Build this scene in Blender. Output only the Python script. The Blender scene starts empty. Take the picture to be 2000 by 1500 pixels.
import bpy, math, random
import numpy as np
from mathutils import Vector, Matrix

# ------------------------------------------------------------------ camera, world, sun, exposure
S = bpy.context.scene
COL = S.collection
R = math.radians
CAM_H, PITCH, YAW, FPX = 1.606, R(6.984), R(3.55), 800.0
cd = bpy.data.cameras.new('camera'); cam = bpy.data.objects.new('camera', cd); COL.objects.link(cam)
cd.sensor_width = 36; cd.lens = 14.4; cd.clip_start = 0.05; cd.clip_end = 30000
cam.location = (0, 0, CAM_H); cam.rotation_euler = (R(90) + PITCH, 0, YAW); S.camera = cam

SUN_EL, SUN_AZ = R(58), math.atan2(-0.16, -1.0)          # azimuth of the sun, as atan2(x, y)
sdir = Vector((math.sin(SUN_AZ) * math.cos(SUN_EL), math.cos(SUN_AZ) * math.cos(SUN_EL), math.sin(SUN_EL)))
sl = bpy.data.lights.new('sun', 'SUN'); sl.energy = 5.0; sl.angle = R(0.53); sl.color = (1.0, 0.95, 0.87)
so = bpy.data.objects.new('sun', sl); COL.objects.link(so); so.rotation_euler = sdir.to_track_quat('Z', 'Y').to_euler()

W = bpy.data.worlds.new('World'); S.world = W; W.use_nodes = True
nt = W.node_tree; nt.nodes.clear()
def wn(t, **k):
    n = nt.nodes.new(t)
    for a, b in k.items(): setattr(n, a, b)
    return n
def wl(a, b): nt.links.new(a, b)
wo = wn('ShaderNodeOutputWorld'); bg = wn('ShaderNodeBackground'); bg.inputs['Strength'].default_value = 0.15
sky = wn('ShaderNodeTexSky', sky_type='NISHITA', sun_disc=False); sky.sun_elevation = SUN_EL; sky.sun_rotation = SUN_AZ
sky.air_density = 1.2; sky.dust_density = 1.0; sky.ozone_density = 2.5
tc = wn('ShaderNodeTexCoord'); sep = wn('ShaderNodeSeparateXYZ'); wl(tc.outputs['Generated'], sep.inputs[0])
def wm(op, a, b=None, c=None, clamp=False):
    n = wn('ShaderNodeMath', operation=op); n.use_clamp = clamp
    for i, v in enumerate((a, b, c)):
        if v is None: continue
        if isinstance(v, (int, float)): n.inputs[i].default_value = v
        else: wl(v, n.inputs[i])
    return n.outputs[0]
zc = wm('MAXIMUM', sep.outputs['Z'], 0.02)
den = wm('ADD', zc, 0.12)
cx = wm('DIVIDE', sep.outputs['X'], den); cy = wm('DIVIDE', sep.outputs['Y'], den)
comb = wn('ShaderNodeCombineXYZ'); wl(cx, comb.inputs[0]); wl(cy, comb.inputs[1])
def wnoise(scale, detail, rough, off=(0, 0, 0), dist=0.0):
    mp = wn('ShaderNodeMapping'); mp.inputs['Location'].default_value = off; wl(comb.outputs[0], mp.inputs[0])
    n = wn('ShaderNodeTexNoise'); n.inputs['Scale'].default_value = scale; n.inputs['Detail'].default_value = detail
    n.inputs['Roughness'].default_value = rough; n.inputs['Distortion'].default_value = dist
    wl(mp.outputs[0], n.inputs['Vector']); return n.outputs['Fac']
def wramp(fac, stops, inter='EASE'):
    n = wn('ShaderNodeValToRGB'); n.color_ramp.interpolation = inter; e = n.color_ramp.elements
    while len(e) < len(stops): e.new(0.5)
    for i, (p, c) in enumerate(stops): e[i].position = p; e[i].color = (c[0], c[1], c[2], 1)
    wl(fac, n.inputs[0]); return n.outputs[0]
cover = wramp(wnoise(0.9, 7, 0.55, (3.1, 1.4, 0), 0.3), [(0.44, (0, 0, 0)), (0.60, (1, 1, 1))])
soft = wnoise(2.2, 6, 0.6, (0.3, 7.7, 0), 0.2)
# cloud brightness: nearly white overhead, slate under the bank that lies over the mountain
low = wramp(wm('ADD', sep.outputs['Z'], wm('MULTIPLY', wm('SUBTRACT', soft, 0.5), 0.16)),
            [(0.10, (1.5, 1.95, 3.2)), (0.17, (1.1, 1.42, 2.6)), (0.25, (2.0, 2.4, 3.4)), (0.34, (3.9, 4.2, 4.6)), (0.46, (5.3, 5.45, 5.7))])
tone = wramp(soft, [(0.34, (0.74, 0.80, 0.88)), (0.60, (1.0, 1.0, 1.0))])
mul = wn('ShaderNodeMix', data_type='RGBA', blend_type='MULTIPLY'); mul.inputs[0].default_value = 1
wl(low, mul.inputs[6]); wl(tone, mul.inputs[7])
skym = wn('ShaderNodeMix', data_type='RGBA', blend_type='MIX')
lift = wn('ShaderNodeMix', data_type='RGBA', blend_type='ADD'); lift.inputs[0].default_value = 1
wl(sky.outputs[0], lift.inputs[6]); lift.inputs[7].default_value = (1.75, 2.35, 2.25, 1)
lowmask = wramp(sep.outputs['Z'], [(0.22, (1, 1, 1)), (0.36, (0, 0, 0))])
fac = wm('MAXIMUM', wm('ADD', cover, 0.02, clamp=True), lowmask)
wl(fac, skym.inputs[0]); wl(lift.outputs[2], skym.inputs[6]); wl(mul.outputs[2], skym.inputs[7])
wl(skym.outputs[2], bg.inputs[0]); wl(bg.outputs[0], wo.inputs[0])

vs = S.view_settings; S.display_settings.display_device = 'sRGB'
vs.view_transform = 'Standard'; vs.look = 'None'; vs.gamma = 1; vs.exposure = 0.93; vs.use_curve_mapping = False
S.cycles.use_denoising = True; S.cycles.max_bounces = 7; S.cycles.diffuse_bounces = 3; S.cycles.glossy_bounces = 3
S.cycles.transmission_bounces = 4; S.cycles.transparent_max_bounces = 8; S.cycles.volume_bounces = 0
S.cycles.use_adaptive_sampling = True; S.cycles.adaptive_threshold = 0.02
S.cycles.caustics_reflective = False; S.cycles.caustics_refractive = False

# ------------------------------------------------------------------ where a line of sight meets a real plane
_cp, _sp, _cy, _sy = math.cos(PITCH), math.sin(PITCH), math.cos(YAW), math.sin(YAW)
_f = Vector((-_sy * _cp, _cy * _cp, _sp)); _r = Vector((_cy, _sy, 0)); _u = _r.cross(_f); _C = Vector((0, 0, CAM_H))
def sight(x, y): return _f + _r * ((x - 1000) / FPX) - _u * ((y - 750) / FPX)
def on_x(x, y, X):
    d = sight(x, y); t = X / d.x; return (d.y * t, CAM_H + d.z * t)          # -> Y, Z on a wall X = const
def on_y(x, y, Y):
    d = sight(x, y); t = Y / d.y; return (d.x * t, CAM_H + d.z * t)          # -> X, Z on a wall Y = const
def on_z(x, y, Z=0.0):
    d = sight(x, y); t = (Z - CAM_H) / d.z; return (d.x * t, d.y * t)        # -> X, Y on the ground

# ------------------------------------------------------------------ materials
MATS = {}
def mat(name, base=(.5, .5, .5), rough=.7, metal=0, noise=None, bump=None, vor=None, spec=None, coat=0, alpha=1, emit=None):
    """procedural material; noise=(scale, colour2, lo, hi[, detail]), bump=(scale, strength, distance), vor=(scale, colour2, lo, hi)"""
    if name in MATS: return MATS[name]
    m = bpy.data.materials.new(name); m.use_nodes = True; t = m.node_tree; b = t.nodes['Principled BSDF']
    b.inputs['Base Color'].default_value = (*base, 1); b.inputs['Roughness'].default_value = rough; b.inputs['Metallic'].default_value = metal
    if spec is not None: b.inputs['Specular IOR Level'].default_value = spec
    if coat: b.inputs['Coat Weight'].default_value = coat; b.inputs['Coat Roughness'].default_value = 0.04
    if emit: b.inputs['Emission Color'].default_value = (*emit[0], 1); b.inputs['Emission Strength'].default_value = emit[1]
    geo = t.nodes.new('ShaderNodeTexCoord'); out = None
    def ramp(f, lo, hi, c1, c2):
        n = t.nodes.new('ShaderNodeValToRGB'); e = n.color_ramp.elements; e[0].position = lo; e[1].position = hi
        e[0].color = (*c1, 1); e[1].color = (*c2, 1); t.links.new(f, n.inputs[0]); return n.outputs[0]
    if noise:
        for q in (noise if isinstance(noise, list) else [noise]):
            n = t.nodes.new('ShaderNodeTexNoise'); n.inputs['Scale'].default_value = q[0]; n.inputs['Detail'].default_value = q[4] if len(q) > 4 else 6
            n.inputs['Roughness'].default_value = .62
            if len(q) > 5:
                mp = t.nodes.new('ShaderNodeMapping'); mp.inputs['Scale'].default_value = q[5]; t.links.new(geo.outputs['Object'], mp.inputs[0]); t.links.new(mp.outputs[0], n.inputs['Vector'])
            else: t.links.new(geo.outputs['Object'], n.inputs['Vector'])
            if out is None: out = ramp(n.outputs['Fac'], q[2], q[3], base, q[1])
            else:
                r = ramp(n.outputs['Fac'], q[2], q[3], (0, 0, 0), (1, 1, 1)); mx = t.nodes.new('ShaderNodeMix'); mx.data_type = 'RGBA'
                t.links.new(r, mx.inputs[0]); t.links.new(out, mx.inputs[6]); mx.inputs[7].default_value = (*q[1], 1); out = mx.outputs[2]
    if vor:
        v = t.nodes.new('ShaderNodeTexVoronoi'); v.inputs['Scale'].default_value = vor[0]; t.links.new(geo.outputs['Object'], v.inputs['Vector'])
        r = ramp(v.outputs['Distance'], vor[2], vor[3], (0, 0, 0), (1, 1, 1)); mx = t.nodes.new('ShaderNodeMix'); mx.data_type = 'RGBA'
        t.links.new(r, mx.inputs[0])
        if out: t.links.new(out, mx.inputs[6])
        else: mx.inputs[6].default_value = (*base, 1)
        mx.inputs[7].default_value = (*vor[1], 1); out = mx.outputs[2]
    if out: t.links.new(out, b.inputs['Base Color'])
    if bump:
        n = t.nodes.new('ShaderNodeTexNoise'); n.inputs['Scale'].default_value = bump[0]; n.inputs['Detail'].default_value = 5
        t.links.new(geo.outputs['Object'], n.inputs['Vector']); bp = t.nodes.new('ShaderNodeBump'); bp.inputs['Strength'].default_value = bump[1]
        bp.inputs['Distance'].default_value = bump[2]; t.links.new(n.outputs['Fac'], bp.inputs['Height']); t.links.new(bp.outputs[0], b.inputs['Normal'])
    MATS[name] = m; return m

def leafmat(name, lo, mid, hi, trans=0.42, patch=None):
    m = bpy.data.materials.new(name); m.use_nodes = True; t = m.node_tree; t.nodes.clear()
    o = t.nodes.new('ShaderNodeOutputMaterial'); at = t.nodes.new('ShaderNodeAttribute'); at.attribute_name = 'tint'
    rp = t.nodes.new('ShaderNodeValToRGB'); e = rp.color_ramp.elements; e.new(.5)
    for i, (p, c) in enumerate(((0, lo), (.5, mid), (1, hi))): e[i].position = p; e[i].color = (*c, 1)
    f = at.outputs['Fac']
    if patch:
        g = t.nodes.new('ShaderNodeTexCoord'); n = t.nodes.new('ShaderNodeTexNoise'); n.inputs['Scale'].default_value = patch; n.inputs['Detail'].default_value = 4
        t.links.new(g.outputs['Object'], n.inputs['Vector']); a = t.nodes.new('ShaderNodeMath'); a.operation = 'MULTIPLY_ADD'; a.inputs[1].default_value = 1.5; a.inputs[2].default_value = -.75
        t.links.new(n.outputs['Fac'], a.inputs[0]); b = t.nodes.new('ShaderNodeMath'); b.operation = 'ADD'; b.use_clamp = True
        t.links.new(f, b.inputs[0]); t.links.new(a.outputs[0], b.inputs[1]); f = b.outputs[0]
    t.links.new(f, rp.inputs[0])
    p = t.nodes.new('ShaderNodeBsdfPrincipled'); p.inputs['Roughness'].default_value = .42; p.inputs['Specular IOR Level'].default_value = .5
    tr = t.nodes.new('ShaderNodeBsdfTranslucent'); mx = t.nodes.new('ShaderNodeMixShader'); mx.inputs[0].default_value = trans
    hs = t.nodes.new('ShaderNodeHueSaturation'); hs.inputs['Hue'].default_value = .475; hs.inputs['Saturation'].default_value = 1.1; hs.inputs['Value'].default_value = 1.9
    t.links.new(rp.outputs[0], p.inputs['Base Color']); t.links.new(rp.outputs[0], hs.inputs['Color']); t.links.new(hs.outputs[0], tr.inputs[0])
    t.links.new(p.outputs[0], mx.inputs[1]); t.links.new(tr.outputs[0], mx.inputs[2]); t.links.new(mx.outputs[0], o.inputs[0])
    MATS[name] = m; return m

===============

Starting with the first line of the data above, copy each line exactly until you reach the line with "cam.location = (0, 0, CAM_H);"; include that line as well.

Answer to the task:
Build this scene in Blender. Output only the Python script. The Blender scene starts empty. Take the picture to be 2000 by 1500 pixels.
import bpy, math, random
import numpy as np
from mathutils import Vector, Matrix

# ------------------------------------------------------------------ camera, world, sun, exposure
S = bpy.context.scene
COL = S.collection
R = math.radians
CAM_H, PITCH, YAW, FPX = 1.606, R(6.984), R(3.55), 800.0
cd = bpy.data.cameras.new('camera'); cam = bpy.data.objects.new('camera', cd); COL.objects.link(cam)
cd.sensor_width = 36; cd.lens = 14.4; cd.clip_start = 0.05; cd.clip_end = 30000
cam.location = (0, 0, CAM_H); cam.rotation_euler = (R(90) + PITCH, 0, YAW); S.camera = cam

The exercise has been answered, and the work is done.